The information did not indicate how many vacant permanent positions the school had in the spring of 2020 and thereafter. The information also did not show how the employer communicated the grounds for obtaining a post without an open search, or how a fixed-term employee could express their interest in a permanent position. If it could have been undisputedly proven that A, similarly to B, was also willing to continue working after graduation and that the employer was aware of this, then the qualification and suitability of A and B for the position should have been compared. If there was only one vacancy to be filled, the employer should have evaluated which of them was more qualified. If several positions could have been made permanent, even then a comparison of merits could be used to evaluate whether hiring only B on a permanent basis was equal towards A. In this respect, A’s and the employer’s views differed from each other, and the matter remained open in the statement.

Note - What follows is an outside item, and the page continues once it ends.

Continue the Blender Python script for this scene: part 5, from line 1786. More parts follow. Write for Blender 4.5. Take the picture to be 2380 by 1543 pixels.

Regarding fixed-term positions, the Ombudsman for Equality stated that the employer had hired C and D for fixed-term positions, contrary to A. C was employed through a private employment agency, and D’s extension to the fixed-term employment contract made it possible to complete the apprenticeship training. In their statements, both A and the employer noted that the school had several fixed-term positions vacant in the employment agency’s online service after spring 2020. Apparently A did not apply for a single position in the open search, however. The employer said that A did not respond to an enquiry about assistants’ hours in the spring of 2020, either.
On the basis of the information obtained, the Ombudsman for Equality did not have available information which would make it possible to assess the employer’s action and decision not to hire A for a fixed-term position by means other than through an open search. The Ombudsman for Equality finds that A was not in a position comparable with C and D in the filling of fixed-term jobs; based on the information available, she was not discriminated against in the filling of fixed-term positions.

The Ombudsman for Equality primarily comments on legal questions concerning the interpretation of the Equality Act. Evaluation of proof, comparison of merits and the final decision on the matter of discrimination are ultimately made by the district court hearing the possible compensation action brought against the employer.